A redução do uso de dinheiro em papel moeda, o avanço da digitalização, e a crescente adoção de tecnologias como blockchain, criptomoedas, tokenização e contratos inteligentes (smart contracts) estão moldando o nosso futuro e impulsionando a evolução do mercado financeiro por meio do DREX. Esta é a quarta e última grande frente da agenda de inovação do Banco Central, juntamente com a internacionalização da moeda e a abertura dos mercados de capitais, o PIX (considerado como sistema de pagamentos universal) e o Open Finance.
A solidez do projeto brasileiro
CBDCs, ou “central bank digital currencies,” representam uma forma de dinheiro digital lastreado por moeda física emitida pelos bancos centrais de cada país. O DREX é a versão brasileira desse conceito, o Real Digital, que será cotado na proporção de 1:1 com o Real físico que já conhecemos.
Ser uma CBDC é a primeira e enorme diferença quando comparamos com criptomoedas “comuns” ou até mesmo com stablecoins (criptomoedas privadas).
Embora o mercado e a regulamentação das criptomoedas estejam avançando positivamente em todo o mundo, buscando proporcionar cada vez mais segurança e rastreabilidade, a maioria da população ainda possui receios e está longe do perfil dos early adopters do universo das cripto. Entretanto, com o DREX, esses receios estão diminuindo fortemente devido à importância e credibilidade do BACEN.
Não podemos esquecer que o papel do Banco Central do Brasil, uma instituição pública, nunca mudará.
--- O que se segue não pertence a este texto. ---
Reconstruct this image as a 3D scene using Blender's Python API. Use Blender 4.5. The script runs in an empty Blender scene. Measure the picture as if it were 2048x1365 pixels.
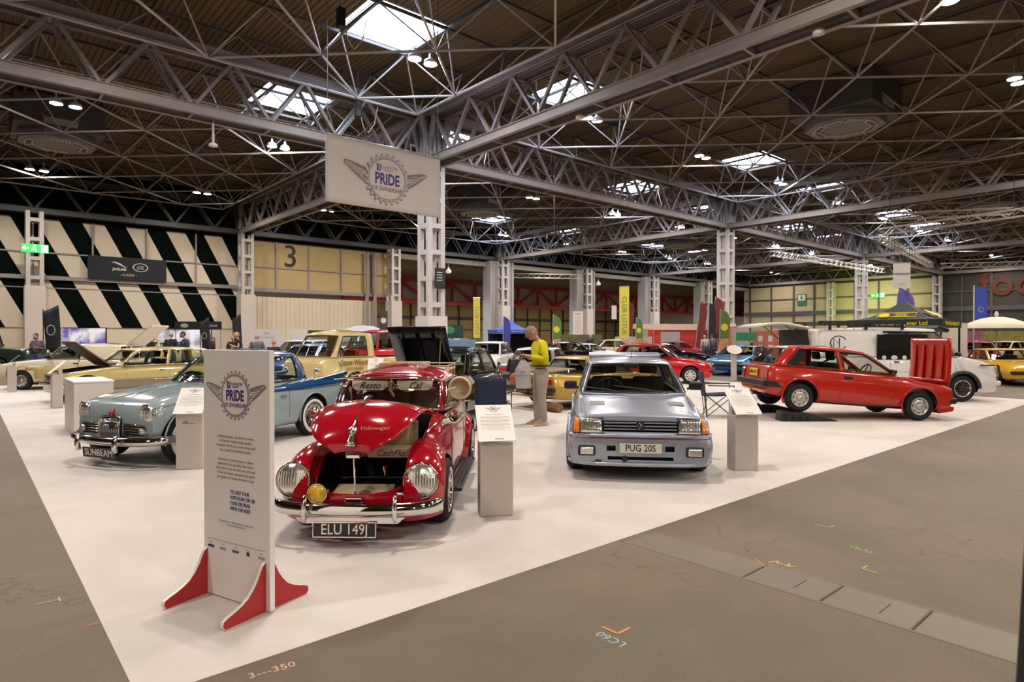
import bpy, bmesh, math, random
from math import sin, cos, pi, radians as R, sqrt, atan2
from mathutils import Vector as Ve, Matrix as Mx
random.seed(7)
C = bpy.context.scene.collection
SC = bpy.context.scene
# ---------------------------------------------------------------- camera, world, exposure
EYE = 1.62
cd = bpy.data.cameras.new('camera'); cam = bpy.data.objects.new('camera', cd); C.objects.link(cam)
cam.location = (0, 0, EYE); cam.rotation_euler = (R(90 - 0.43), 0, R(-41.2))
cd.lens = 22.06; cd.sensor_width = 36; cd.clip_end = 400
cd.dof.use_dof = True; cd.dof.focus_distance = 6.5; cd.dof.aperture_fstop = 3.2
SC.camera = cam
w = bpy.data.worlds.new('sky'); SC.world = w; w.use_nodes = True
w.node_tree.nodes['Background'].inputs[0].default_value = (0.80, 0.84, 1.0, 1)
w.node_tree.nodes['Background'].inputs[1].default_value = 26.0
SC.view_settings.view_transform = 'Standard'; SC.view_settings.look = 'None'
SC.view_settings.gamma = 1; SC.view_settings.use_curve_mapping = False
SC.view_settings.exposure = 0.0
SC.cycles.max_bounces = 7; SC.cycles.diffuse_bounces = 4; SC.cycles.glossy_bounces = 3
SC.cycles.transparent_max_bounces = 10; SC.cycles.transmission_bounces = 4
SC.cycles.sample_clamp_indirect = 4; SC.cycles.sample_clamp_direct = 0
SC.cycles.caustics_reflective = False; SC.cycles.caustics_refractive = False
SC.cycles.use_denoising = True
LAMP_E = 665.0; LAMP_C = (1.0, 0.90, 0.79)
# view-line survey axes in metres: d ahead of the camera spot, r to its right
FX, FY = cos(R(48.8)), sin(R(48.8))
def at(d, r, z=0.0): return Ve((d*FX + r*FY, d*FY - r*FX, z))
HEAD = R(48.8)   # world angle of 'ahead'; 'to the right' is HEAD-90deg
# ---------------------------------------------------------------- materials
_m = {}
def mat(name, col, rough=.5, metal=0., coat=0., spec=None, bump=0, bscale=50, emit=None, es=0, noise=0, nscale=8, alpha=None, stretch=None):
    if name in _m: return _m[name]
    m = bpy.data.materials.new(name); m.use_nodes = True; nt = m.node_tree; b = nt.nodes['Principled BSDF']
    c = tuple(col)+(1,) if len(col) == 3 else col
    b.inputs['Base Color'].default_value = c; b.inputs['Roughness'].default_value = rough; b.inputs['Metallic'].default_value = metal
    if coat: b.inputs['Coat Weight'].default_value = coat; b.inputs['Coat Roughness'].default_value = .03
    if spec is not None: b.inputs['Specular IOR Level'].default_value = spec
    if emit: b.inputs['Emission Color'].default_value = tuple(emit)+(1,); b.inputs['Emission Strength'].default_value = es
    tc = nt.nodes.new('ShaderNodeTexCoord'); mp = nt.nodes.new('ShaderNodeMapping'); nt.links.new(tc.outputs['Object'], mp.inputs[0])
    if stretch: mp.inputs['Scale'].default_value = stretch
    if noise or not bump:
        n = nt.nodes.new('ShaderNodeTexNoise'); n.inputs['Scale'].default_value = nscale; n.inputs['Detail'].default_value = 5
        nt.links.new(mp.outputs[0], n.inputs['Vector'])
        mx = nt.nodes.new('ShaderNodeMix'); mx.data_type = 'RGBA'; k = noise or .03
        mx.inputs[6].default_value = tuple(x*(1-k) for x in c[:3])+(1,); mx.inputs[7].default_value = tuple(min(1, x*(1+k)) for x in c[:3])+(1,)
        nt.links.new(n.outputs['Fac'], mx.inputs[0]); nt.links.new(mx.outputs[2], b.inputs['Base Color'])
    if bump:
        n = nt.nodes.new('ShaderNodeTexNoise'); n.inputs['Scale'].default_value = bscale; n.inputs['Detail'].default_value = 4
        nt.links.new(mp.outputs[0], n.inputs['Vector'])
        bp = nt.nodes.new('ShaderNodeBump'); bp.inputs['Strength'].default_value = bump; bp.inputs['Distance'].default_value = .01
        nt.links.new(n.outputs['Fac'], bp.inputs['Height']); nt.links.new(bp.outputs[0], b.inputs['Normal'])
    _m[name] = m; return m
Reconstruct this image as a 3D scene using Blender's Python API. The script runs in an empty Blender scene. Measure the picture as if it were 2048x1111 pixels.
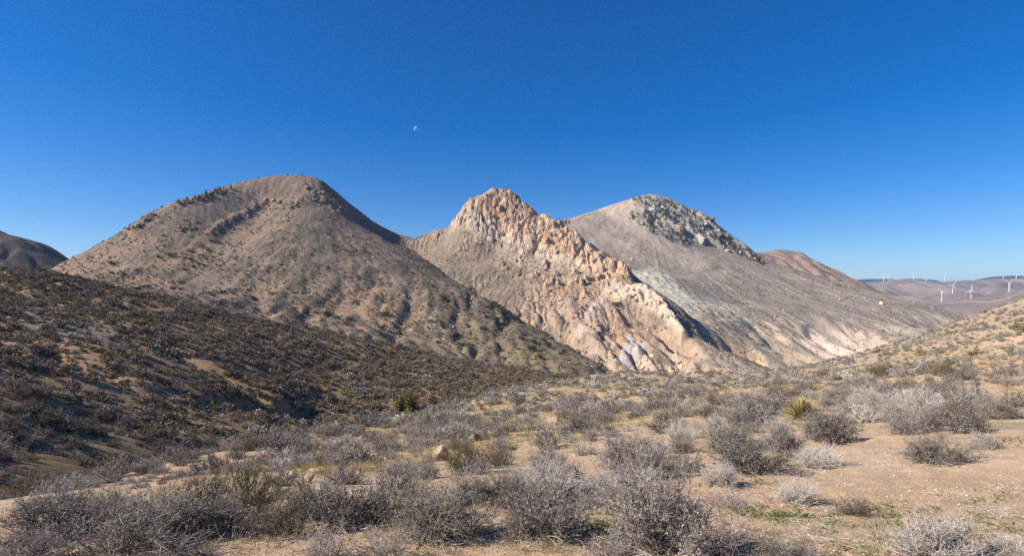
import bpy, math, random
import numpy as np
from mathutils import Vector, Matrix

# ------------------------------------------------------------------ camera, sky, sun
sc = bpy.context.scene
COL = sc.collection
F = 1100.0                       # focal length in pixels of the 2048 px wide photograph
CX, HY = 1024.0, 600.0           # principal column, horizon row
cam_d = bpy.data.cameras.new('camera')
cam_d.sensor_width = 36.0
cam_d.lens = 36.0 * F / 2048.0
cam_d.shift_y = (HY - 555.5) / 2048.0
cam_d.clip_start = 0.1
cam_d.clip_end = 80000.0
cam = bpy.data.objects.new('camera', cam_d)
cam.location = (0, 0, 0)
cam.rotation_euler = (math.radians(90), 0, 0)
COL.objects.link(cam)
sc.camera = cam

SUN_EL, SUN_AZ = 35.0, -104.0      # degrees; azimuth from the view direction, negative = left
az, el = math.radians(SUN_AZ), math.radians(SUN_EL)
SUN_DIR = Vector((math.sin(az) * math.cos(el), math.cos(az) * math.cos(el), math.sin(el)))
sun_d = bpy.data.lights.new('sun', 'SUN')
sun_d.energy = 4.6
sun_d.angle = math.radians(0.53)
sun_d.color = (1.0, 0.93, 0.83)
sun = bpy.data.objects.new('sun', sun_d)
sun.rotation_euler = (-SUN_DIR).to_track_quat('-Z', 'Y').to_euler()
sun.location = (-50, 0, 80)
COL.objects.link(sun)

world = bpy.data.worlds.new('World')
sc.world = world
world.use_nodes = True
wn = world.node_tree
wn.nodes.clear()
w_out = wn.nodes.new('ShaderNodeOutputWorld')
w_bg = wn.nodes.new('ShaderNodeBackground')
w_sky = wn.nodes.new('ShaderNodeTexSky')
w_sky.sky_type = 'NISHITA'
w_sky.sun_disc = False
w_sky.sun_elevation = el
w_sky.sun_rotation = az
w_sky.altitude = 1200
w_sky.air_density = 1.0
w_sky.dust_density = 0.35
w_sky.ozone_density = 4.0
w_hsv = wn.nodes.new('ShaderNodeHueSaturation')
w_hsv.inputs['Saturation'].default_value = 1.42
w_hsv.inputs['Hue'].default_value = 0.511
w_bg.inputs['Strength'].default_value = 0.078
wn.links.new(w_sky.outputs[0], w_hsv.inputs['Color'])
wn.links.new(w_hsv.outputs[0], w_bg.inputs['Color'])
wn.links.new(w_bg.outputs[0], w_out.inputs['Surface'])

sc.view_settings.view_transform = 'Standard'
sc.view_settings.look = 'None'
sc.view_settings.gamma = 1.0
sc.view_settings.use_curve_mapping = False
sc.view_settings.exposure = 0.80
sc.render.engine = 'CYCLES'
sc.cycles.use_denoising = False
sc.cycles.use_adaptive_sampling = False
sc.cycles.max_bounces = 5
sc.cycles.diffuse_bounces = 2
sc.cycles.volume_bounces = 0
sc.cycles.transparent_max_bounces = 4

# ------------------------------------------------------------------ small maths
rng = np.random.default_rng(7)
random.seed(7)

def P(px, py, Y):
    return ((px - CX) / F * Y, Y, (HY - py) / F * Y)

def to_px(x, y, z):
    y = np.maximum(y, 1e-3)
    return CX + F * x / y, HY - F * z / y

def _hash(ix, iy, seed):
    h = (ix.astype(np.int64) * 374761393 + iy.astype(np.int64) * 668265263 + seed * 2147483647 + 1013904223) & 0xffffffff
    h = ((h ^ (h >> 13)) * 1274126177) & 0xffffffff
    h = ((h ^ (h >> 16)) * 2246822519) & 0xffffffff
    return (h ^ (h >> 15)) & 0xffffffff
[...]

Em linhas gerais, suas responsabilidades incluem garantir a gestão do Real, a solidez do Sistema Financeiro Nacional, a manutenção da estabilidade financeira, a definição da política monetária e regulamentações, bem como a supervisão de bancos e outras instituições financeiras, além da operação do sistema de pagamentos como um todo.
O DREX não apenas está alinhado com as responsabilidades do BACEN, ao contrário do que alguns argumentam, mas também coloca o Brasil de maneira sólida no futuro das finanças. Isso não se limita à entrada no cenário “DeFi” (finanças descentralizadas), onde serviços financeiros operam em blockchain, mas também impulsiona avanços significativos em termos de inclusão financeira, redução de custos de transação, superação de barreiras transfronteiriças (transações cross-border), redução do papel moeda em circulação nas ruas e aumento da segurança e praticidade por meio do dinheiro programável e smart contracts. Estes contratos, por sua vez, garantem que os acordos, que antes dependiam exclusivamente da confiança mútua, agora só sejam concluídas quando ambas as partes cumprirem seus compromissos, transacionando diretamente em DREX.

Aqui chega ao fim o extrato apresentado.